RE: No reason justifies disbelief.
March 26, 2019 at 4:25 pm
(This post was last modified: March 26, 2019 at 4:28 pm by bennyboy.)
(March 26, 2019 at 4:14 pm)Gae Bolga Wrote: Is that a yes or a no? Does the rule of hasn't = can't hold here or not?Not my song, dude. I've never made this assertion.
Quote:I posit that you can't know what it feels like to hold a cup of hot chocolate, because you haven't answered that question and can only talk around it. True or false?Well, I can verbalize an answer to that question, and you can choose to accept it or discard it. If you want me to prove that drinking hot chocolate is really as I say it is, my best bet is to try and get you to have the same experience, and see if you recognize in your experience the things I was trying to verbalize.

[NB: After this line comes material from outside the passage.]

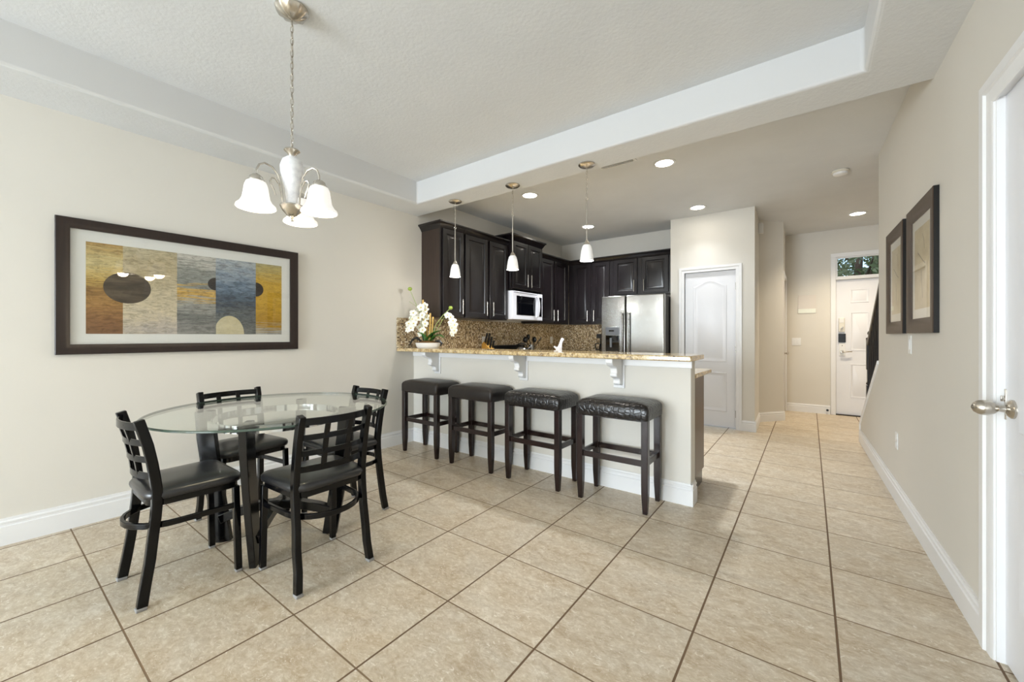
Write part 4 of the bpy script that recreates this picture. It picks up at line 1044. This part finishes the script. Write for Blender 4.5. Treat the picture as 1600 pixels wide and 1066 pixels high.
# ------------------------------------------------------------------ stair railing
def railing():
    t = thing('stair_railing', 'black stair railing with newel post behind the sloping half wall', 'railing', (0, 0, 0))
    n = MB().box(-0.045, 0.045, -0.045, 0.045, 0.0, 0.62).box(-0.038, 0.038, -0.038, 0.038, 0.62, 1.0)
    n.lathe([(0.036, 0.62), (0.05, 0.64), (0.036, 0.67), (0.03, 0.75)], n=16)
    n.box(-0.045, 0.045, -0.045, 0.045, 0.80, 1.14)
    n.lathe([(0.05, 1.14), (0.05, 1.155), (0.022, 1.17), (0.022, 1.18), (0.035, 1.195), (0.038, 1.212), (0.03, 1.232), (0.0, 1.243)], n=16)
    n.build('newel_post', M_RAIL, t, loc=(0.56, 6.03, 0), bevel=0.003)
    def rz_(y): return 1.09 + (6.0 - y) * 0.66
    MB().sweep([(0.545, 6.0, rz_(6.0)), (0.56, 4.80, rz_(4.80))], (1, 0, 0), 0.06, 0.06).build('handrail', M_RAIL, t, bevel=0.012, seg=3)
    for i in range(10):
        y = 5.86 - i * 0.115
        zb = 0.965 - (y - 4.735) * 0.615 + 0.02
        x = 0.594 - 0.0228 * y + 0.075
        zt = rz_(y) - 0.02
        MB().lathe([(0.017, zb), (0.017, zb + 0.12), (0.012, zb + 0.16), (0.02, zb + 0.2), (0.012, zb + 0.26), (0.011, (zb + zt) / 2), (0.018, zt - 0.25), (0.014, zt - 0.2), (0.014, zt)], (x, y, 0), 10).build('baluster', M_RAIL, t)
railing()

# ------------------------------------------------------------------ orchid arrangement on the bar
def orchids():
    base = Vector((-3.30, 2.93, 1.0505))
    t = thing('orchid_arrangement', 'white silk orchids in a low white dish on the bar by the wall', 'flower arrangement', base)
    rt = Vector((0.803, 0.596, 0)); fw = Vector((-0.596, 0.803, 0))
    def W(r, z, f=0.0): return tuple(rt * r + fw * f + Vector((0, 0, z)))
    M_DISH = plain('white_ceramic_dish', (236, 234, 230), 0.25, var=0.01)
    M_LEAF = plain('waxy_green_leaf', (72, 128, 58), 0.35, var=0.3, vscale=14)
    M_LEAF2 = plain('dark_green_leaf', (38, 72, 44), 0.35, var=0.3, vscale=14)
    M_PETAL = plain('white_petal', (246, 244, 232), 0.6, var=0.03)
    M_LIP = plain('yellow_lip', (214, 196, 90), 0.6)
    M_STEM = plain('green_stem', (150, 168, 96), 0.5, var=0.1)
    M_CANE = plain('gilded_cane', (206, 170, 92), 0.4, var=0.15)
    M_MOSS = plain('brown_moss', (120, 84, 44), 0.9, var=0.4, vscale=60, bump=(90, 0.8, 0.01))
    M_DRIFT = plain('black_strap_leaf', (22, 26, 26), 0.4)
    M_POD = plain('green_pod', (150, 172, 70), 0.55, var=0.15)
    # dish
    def ell(s, z): return [W(0.135 * s * cos(2 * PI * i / 32), z, 0.07 * s * sin(2 * PI * i / 32)) for i in range(32)]
    MB().loft([ell(0.80, 0.0), ell(0.9, 0.01), ell(1.0, 0.055), ell(0.95, 0.056), ell(0.86, 0.02)]).build('dish', M_DISH, t)
    MB().loft([ell(0.93, 0.045), ell(0.85, 0.06), ell(0.5, 0.075), ell(0.1, 0.08)]).build('moss', M_MOSS, t)
    def leaf(p0, p1, wd, droop, mat, nm='leaf'):
        p0 = Vector(p0); p1 = Vector(p1); d = p1 - p0; sd = d.cross(Vector((0, 0, 1)))
        sd = sd.normalized() if sd.length > 1e-4 else Vector((1, 0, 0))
        m = MB(); N = 7; L = []
        for i in range(N):
            k = i / (N - 1); q = p0.lerp(p1, k) + Vector((0, 0, droop * sin(PI * k)))
            ww = wd * max(0.06, sin(PI * min(1, 0.12 + k * 0.88)) ** 0.7)
            up = Vector((0, 0, 0.0025))
            L.append([q + sd * ww, q + up - Vector((0, 0, 0.25 * ww)), q - sd * ww, q - up - Vector((0, 0, 0.25 * ww))])
        m.loft(L).build(nm, mat, t, smooth=60)
    leaf(W(-0.03, 0.07), W(0.15, 0.19, -0.04), 0.05, 0.03, M_LEAF)
    leaf(W(0.0, 0.07), W(-0.10, 0.17, -0.06), 0.042, 0.03, M_LEAF)
    leaf(W(0.02, 0.07), W(0.19, 0.11, -0.06), 0.045, 0.05, M_LEAF)
    leaf(W(0.02, 0.07), W(0.07, 0.22, 0.04), 0.042, 0.02, M_LEAF2)
    leaf(W(0.05, 0.07), W(0.15, 0.13, 0.05), 0.03, 0.05, M_LEAF2)
    leaf(W(-0.04, 0.08), W(-0.06, 0.19, 0.05), 0.026, 0.03, M_LEAF2)
    for pts in ([W(-0.07, 0.07), W(-0.12, 0.11), W(-0.165, 0.09), W(-0.195, 0.03)], [W(0.08, 0.07), W(0.125, 0.075), W(0.15, 0.05), W(0.145, 0.02, -0.06)]):
        MB().tube(pts, [0.011, 0.014, 0.011, 0.004], 8).build('strap_leaf', M_DRIFT, t)
    for r, h, f in ((-0.058, 0.52, 0.02), (-0.02, 0.475, 0.03), (0.025, 0.375, 0.0), (0.05, 0.335, 0.02)):
        MB().tube([W(r * 0.7, 0.06, f), W(r, h, f)], 0.0095, 8).build('cane', M_CANE, t)
    def stem(pts, r=0.003): MB().tube([W(*p) for p in pts], r, 6).build('stem', M_STEM, t)
    stem([(-0.03, 0.07), (-0.09, 0.38), (-0.14, 0.5), (-0.19, 0.62)])
    stem([(0.04, 0.07), (0.08, 0.24), (0.16, 0.35), (0.235, 0.42)], 0.004)
    stem([(0.03, 0.07), (0.10, 0.20), (0.17, 0.325), (0.215, 0.355), (0.26, 0.32), (0.285, 0.24), (0.275, 0.16)], 0.0035)
    stem([(-0.02, 0.07), (-0.05, 0.34), (-0.09, 0.44), (-0.15, 0.40), (-0.20, 0.30), (-0.23, 0.22)], 0.003)
    stem([(-0.05, 0.38), (-0.13, 0.45), (-0.20, 0.50)], 0.002)
    for r, z in ((-0.193, 0.635), (0.245, 0.43)):
        MB().ball(W(r, z), 0.023, 0.023, 0.021).build('seed_pod', M_POD, t)
    def bloom(r, z, f, size, seed):
        rd = random.Random(seed); c = Vector(W(r, z, f))
        nrm = Vector((rd.uniform(-.5, .5), rd.uniform(-.4, .4), 0)) + Vector((0.45, -0.8, rd.uniform(-.2, .5))); nrm.normalize()
        a = nrm.cross(Vector((0, 0, 1))).normalized(); b = a.cross(nrm).normalized()
        ph = rd.uniform(-0.3, 0.3)
        m = MB()
        for k in range(5):
            th = ph + PI / 2 + k * 2 * PI / 5; u = a * cos(th) + b * sin(th); s_ = nrm.cross(u)
            wd = size * (0.48 if k in (1, 4) else 0.36); L = []
            for q, wq, lift in ((0.06, 0.25, 0), (0.3, 0.8, 0.05), (0.6, 1.0, 0.10), (0.85, 0.7, 0.06), (1.0, 0.15, 0.0)):
                p = c + u * size * q + nrm * size * lift
                L.append([p + s_ * wd * wq, p + nrm * 0.0015 + nrm * size * 0.06 * wq, p - s_ * wd * wq, p - nrm * 0.0015])
            m.loft(L)
        o = m.build('blossom', M_PETAL, t, smooth=60)
        MB().ball(tuple(c + nrm * 0.006), size * 0.17, n=8, m=6).build('lip', M_LIP, o)
    spots = [(-0.06, 0.43), (-0.02, 0.40), (-0.10, 0.40), (-0.05, 0.35), (-0.015, 0.33), (-0.14, 0.37), (-0.10, 0.32), (-0.06, 0.27), (-0.02, 0.26), (-0.17, 0.31), (-0.135, 0.26), (-0.20, 0.26), (-0.09, 0.22),
             (-0.045, 0.19), (-0.215, 0.20), (-0.165, 0.21), (-0.03, 0.45), (-0.08, 0.15)]
    for i, (r, z) in enumerate(spots): bloom(r, z + 0.0, -0.02 + 0.05 * ((i * 37) % 5 - 2) / 2, 0.043, i)
    for i, (r, z) in enumerate([(0.215, 0.35), (0.25, 0.33), (0.275, 0.29), (0.255, 0.265), (0.29, 0.245), (0.265, 0.215), (0.285, 0.185), (0.265, 0.155)]): bloom(r, z, -0.02, 0.04, 50 + i)
orchids()

# ------------------------------------------------------------------ outdoors seen through the transom
struct(MB().box(-14, 14, 8.15, 30, -0.25, -0.13).build('ground', plain('lawn', (92, 116, 62), 0.9, var=0.3, vscale=3)))
struct(MB().box(-14, 14, -18, -5.4, -0.25, -0.13).build('patio_ground', plain('concrete_patio', (190, 186, 178), 0.8, var=0.06)))
M_TLEAF = plain('tree_leaf', (116, 124, 84), 0.6, var=0.5, vscale=3)
M_BARK = plain('tree_bark', (96, 78, 62), 0.9, var=0.3, vscale=12)
def tree(x, y, h, r, seed, label, n=2300):
    rd = random.Random(seed)
    t = thing('tree', label, 'tree', (x, y, -0.13), 0, 'trees beyond the entry')
    tr = MB().tube([(0, 0, 0), (0.05, 0, h * 0.35), (0.0, 0.05, h * 0.6), (0.1, 0.1, h * 0.85)], [0.14, 0.11, 0.08, 0.03], 10)
    for k in range(6):
        a = rd.uniform(0, 2 * PI); z = h * rd.uniform(0.35, 0.6)
        tr.tube([(0, 0, z), (r * 0.45 * cos(a), r * 0.45 * sin(a), z + h * 0.15), (r * 0.8 * cos(a), r * 0.8 * sin(a), z + h * 0.22)], [0.05, 0.035, 0.012], 7)
    tr.build('trunk', M_BARK, t)
    m = MB()
    cl = [(rd.uniform(-r, r) * 0.75, rd.uniform(-r, r) * 0.75, h * rd.uniform(0.35, 0.95)) for _ in range(34)]
    for i in range(n):
        c = rd.choice(cl); p = Vector((c[0] + rd.gauss(0, r * 0.2), c[1] + rd.gauss(0, r * 0.2), c[2] + rd.gauss(0, r * 0.18)))
        d = Vector((rd.gauss(0, 1), rd.gauss(0, 1), rd.gauss(0, 1))).normalized(); s_ = d.cross(Vector((rd.gauss(0, 1), rd.gauss(0, 1), 0.3))).normalized()
        L = rd.uniform(0.07, 0.13); w_ = L * 0.32
        m.add([p - d * L, p + s_ * w_, p + d * L, p - s_ * w_], [(0, 1, 2, 3)])
    m.build('foliage', M_TLEAF, t, smooth=0)
tree(0.9, 12.2, 4.6, 1.7, 4, 'leafy green tree seen through the transom glass, the closer one')
tree(1.7, 17.5, 6.2, 2.1, 9, 'leafy green tree seen through the transom glass, the one farther back')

If you still reject it, then I have to walk away.
Your analogy is a poor one, however, because my reason for saying science can't answer certain kinds of questions isn't that it hasn't. It's that I know some things about reality, and about what science is, and I can see that there's a fundamental disconnect.
Now, I've also asserted that there's no good EVIDENCE that Science can answer other kinds of questions, because it hasn't answered similar questions before. This is a response to the positive claim that science is the best (or only) tool for answering some kinds of questions: you'll have to supply evidence that this assertion is true.
As I said at the outset, I take the classical atheist position on the claim that science can answer all questions: you haven't provided me with good evidence that this is true, but I reserve the right to change my mind if good evidence is presented.